Use the AIM API to charge their initial payment and then set the start date in ARB to be in 60 days (when their first payment is). You won't get any notice that the subscription is "pending" but if a subscription ID is returned to you by the ARB API then it's safe to assume that first payment will be attempted in 60 days.

Next, is part of the ARB service that it "watches" for the renewal, or am I supposed to do something to trigger the check on a regular basis. I'm pretty sure that's what ARB is, and I don't need cron to check each day, but I'd rather ask a dumb question now rather than have a bunch of missing charges later.

You don't have to do anything. The "A" in ARB stands for Automated and it is completely automated. Once a payment is scheduled it will run automatically until the subscription ends, you cancel the subscription, or their card expires and you don't update it before the next scheduled bill date.

Finally, what information would you recommend I store in my local DB and what should I let the ARB service capture. Currently, I'm storing what the subscription item is, who the person who is making payment is (by id), the name on the card, the last four digits of the card in case they want to reference what was used, the expiration date of the card, so I can look for pending expirations (unless this is part of ARB as well) and the date the subscription starts, ends.

Send as much information to the ARB API as you can. It makes researching transactions in the Authnet control panel much easier as you can compare what you have captured to what they show in their transaction history.

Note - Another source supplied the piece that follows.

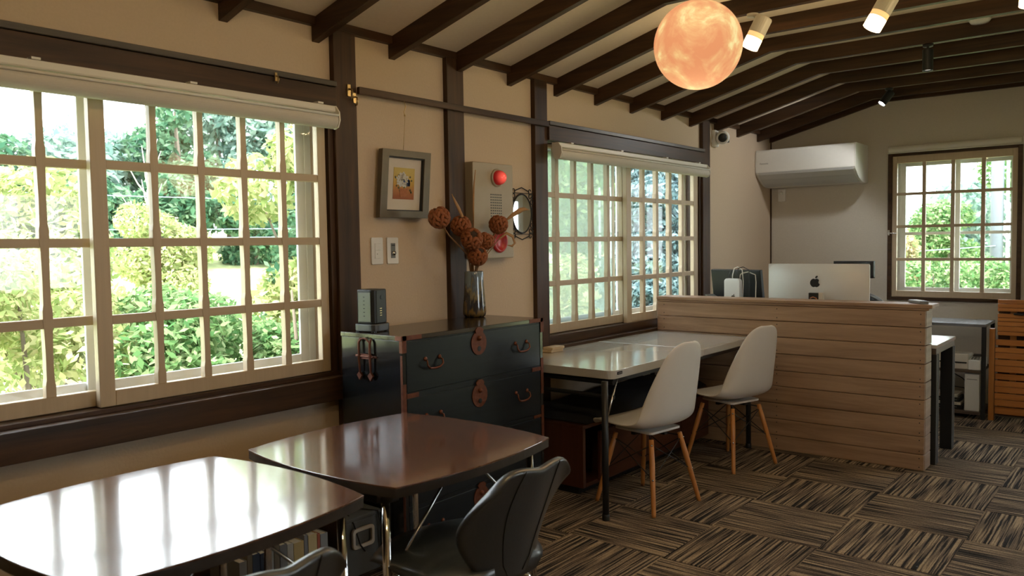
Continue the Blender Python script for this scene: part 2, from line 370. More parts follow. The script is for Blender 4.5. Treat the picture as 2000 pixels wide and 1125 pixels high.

It sounds like you're storing information that will be useful to you. I'd encrypt anything credit card related as to make it less useful if your DB gets hacked. You store enough information that a hacker could use it to convince your customers that they have their credit card number and then things get really ugly.

OTHER TIPS

Well, in general you should avoid storing CC info (for security reason), so keeping everything at ARB would be better.

You should schedule the payments right when the user registers and set the startDate in the SOAP-call to 60 days later. Store the transaction key or however they call, so you can cancel the subscription at ARB anytime. If you do it that way, you can avoid handling payments at all and you just need to handle subscription and unsubscription.